How the Transaction Worked

The payment used Mastercard's Agent Pay framework, which lets verified AI agents transact within controls set by the cardholder. Neivor, which builds software for residential and community management, served as the merchant scenario, while Getnet provided the acquiring infrastructure to authorise and process the agent-initiated charge.

The Building Blocks of Agentic Payments

  • Agent identity and authentication so merchants can trust the transacting party
  • Spending controls and mandates defined by the human account holder
  • Merchant acceptance logic that recognises and permits agent-initiated flows
  • Real-time authorisation and settlement through existing card rails
  • Auditability so every agent action can be traced and reconciled

Why It Matters for Merchants

For merchants, the arrival of AI agents raises a practical question: how do you accept a payment when the buyer is not a human clicking a button but a piece of software executing a task? Getnet's work answers part of that by extending trusted acquiring infrastructure to cover agent-initiated transactions, so businesses can capture this emerging demand without rebuilding their checkout stacks from scratch.

The regional angle is significant. Latin America has been a fast-moving market for payments innovation, driven by high smartphone penetration, a large underbanked population and instant-payment schemes that have reshaped consumer behaviour. Being early to agentic acceptance could give the region's merchants a head start as the technology matures.

The Broader Race to Build Agentic Rails

Getnet is not alone. Across 2026, payment networks and infrastructure providers have been racing to ready their systems for machine-speed commerce, with initiatives spanning card networks, stablecoin settlement layers and dedicated agent wallets. The common thread is the need to let agents transact continuously and at high velocity while preserving security and consumer protection.

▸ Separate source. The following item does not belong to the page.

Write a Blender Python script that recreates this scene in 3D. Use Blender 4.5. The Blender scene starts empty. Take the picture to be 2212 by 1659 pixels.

  • Card networks are extending mandates and controls to cover autonomous agents
  • Merchant acquirers are updating acceptance logic for non-human buyers
  • Regional pilots are proving the model before broad commercial rollout

What Comes Next

The pilot is a proof point rather than a finished product. The path to scale runs through standardising agent identity, hardening fraud controls for a world where software initiates purchases, and giving consumers clear, revocable authority over what their agents can spend. If those pieces come together, agent-initiated payments could move from a demonstration in Mexico to a routine part of how commerce works. For Santander's Getnet, being first in the region positions it to shape the standards that follow.